Lesson 312: Applications: Scanning Tunneling Microscope

Introduction: Seeing Atoms

The Scanning Tunneling Microscope (STM), invented in 1981, uses quantum tunneling to image surfaces at atomic resolution. It earned Binnig and Rohrer the 1986 Nobel Prize.

How It Works

  1. Sharp metal tip brought within ~1 nm of surface
  2. Voltage applied between tip and sample
  3. Electrons tunnel through vacuum gap
  4. Tunneling current measured: \(I \propto e^{-2\kappa d}\)
  5. Feedback loop adjusts tip height to maintain constant current
  6. Tip height recorded as surface topology

The Sensitivity

Current changes by factor of ~10 for each 0.1 nm change in gap!

This extraordinary sensitivity comes from the exponential dependence of tunneling.

Worked Example

With work function \(\phi \approx 4\) eV (typical metal):

\[\kappa \approx \frac{\sqrt{2m\phi}}{\hbar} \approx 10^{10} \text{ m}^{-1}\]

For \(d = 0.5\) nm: \(I \propto e^{-10} \approx 5 \times 10^{-5}\)

For \(d = 0.6\) nm: \(I \propto e^{-12} \approx 6 \times 10^{-6}\)

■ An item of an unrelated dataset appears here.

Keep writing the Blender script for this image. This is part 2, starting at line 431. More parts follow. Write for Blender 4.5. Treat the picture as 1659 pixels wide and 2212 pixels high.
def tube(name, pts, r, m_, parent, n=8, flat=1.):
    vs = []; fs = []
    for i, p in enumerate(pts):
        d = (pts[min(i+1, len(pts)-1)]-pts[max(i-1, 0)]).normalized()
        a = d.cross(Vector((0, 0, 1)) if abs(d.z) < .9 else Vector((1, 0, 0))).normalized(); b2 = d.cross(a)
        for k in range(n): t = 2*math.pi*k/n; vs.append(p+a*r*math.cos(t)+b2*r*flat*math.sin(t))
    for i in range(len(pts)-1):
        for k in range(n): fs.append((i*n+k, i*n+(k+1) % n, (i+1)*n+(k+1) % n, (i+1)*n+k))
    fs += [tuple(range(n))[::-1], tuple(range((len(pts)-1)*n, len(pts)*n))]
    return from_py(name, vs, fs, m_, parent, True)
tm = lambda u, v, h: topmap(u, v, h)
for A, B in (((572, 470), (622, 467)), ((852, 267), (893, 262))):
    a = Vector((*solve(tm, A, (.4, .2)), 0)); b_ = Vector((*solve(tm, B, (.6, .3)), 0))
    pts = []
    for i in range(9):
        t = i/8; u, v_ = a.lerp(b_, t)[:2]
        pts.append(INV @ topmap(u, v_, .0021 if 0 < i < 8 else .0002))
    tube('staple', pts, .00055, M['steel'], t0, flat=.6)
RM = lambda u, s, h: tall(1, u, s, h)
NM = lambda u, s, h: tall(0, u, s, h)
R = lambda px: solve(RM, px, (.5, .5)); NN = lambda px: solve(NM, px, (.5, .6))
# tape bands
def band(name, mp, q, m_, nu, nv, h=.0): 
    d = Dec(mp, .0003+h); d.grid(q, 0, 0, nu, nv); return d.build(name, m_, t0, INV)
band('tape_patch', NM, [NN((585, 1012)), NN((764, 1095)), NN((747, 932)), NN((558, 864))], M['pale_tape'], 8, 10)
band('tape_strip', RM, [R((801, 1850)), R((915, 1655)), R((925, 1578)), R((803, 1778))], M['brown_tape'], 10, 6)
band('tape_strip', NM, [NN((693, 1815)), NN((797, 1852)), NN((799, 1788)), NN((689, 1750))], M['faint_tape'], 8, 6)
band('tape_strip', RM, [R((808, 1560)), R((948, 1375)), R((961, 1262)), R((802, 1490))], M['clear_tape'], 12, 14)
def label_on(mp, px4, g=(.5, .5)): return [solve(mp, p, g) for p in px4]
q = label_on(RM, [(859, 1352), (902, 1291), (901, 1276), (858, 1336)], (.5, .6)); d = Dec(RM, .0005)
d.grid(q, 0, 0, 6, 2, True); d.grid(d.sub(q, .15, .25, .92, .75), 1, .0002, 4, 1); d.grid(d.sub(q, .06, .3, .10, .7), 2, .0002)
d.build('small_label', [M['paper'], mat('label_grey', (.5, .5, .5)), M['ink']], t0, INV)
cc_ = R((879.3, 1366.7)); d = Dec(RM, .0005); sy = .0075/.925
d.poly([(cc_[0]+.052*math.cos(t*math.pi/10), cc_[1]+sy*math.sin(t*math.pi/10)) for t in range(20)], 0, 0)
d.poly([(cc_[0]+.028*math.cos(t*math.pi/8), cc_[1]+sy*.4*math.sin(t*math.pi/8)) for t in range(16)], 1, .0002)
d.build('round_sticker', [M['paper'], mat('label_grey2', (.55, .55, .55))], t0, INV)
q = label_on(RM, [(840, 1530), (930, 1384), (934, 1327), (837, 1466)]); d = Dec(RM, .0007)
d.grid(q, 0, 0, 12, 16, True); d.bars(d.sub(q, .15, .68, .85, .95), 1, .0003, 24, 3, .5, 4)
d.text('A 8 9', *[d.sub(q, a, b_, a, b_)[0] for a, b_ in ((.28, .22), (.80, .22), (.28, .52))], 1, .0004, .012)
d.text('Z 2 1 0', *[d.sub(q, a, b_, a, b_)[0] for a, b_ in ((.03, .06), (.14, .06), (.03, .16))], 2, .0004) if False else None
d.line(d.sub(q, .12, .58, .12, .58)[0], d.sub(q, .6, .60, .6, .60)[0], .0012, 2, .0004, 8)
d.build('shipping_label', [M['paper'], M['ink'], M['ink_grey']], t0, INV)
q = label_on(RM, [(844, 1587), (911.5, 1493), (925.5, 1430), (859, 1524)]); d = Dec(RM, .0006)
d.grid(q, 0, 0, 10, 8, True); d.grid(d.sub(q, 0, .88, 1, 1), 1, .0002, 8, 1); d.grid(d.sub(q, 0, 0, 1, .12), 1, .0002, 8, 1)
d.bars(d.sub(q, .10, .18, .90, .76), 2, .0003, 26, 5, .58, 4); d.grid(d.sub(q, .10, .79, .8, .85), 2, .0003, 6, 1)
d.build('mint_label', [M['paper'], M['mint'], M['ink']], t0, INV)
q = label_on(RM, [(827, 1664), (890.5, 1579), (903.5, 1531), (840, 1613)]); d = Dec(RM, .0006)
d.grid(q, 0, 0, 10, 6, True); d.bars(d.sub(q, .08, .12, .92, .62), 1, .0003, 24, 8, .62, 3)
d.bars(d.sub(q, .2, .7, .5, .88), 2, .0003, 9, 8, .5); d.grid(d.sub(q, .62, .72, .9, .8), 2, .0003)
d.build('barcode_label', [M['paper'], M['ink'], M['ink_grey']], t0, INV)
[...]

Current drops 10× for 0.1 nm change!

The Quantum Connection

The STM is quantum mechanics made practical. It images individual atoms, can manipulate single atoms, and probes electronic structure. The famous IBM logo made of individual xenon atoms was created using STM atom manipulation. Quantum tunneling went from theoretical curiosity to revolutionary technology.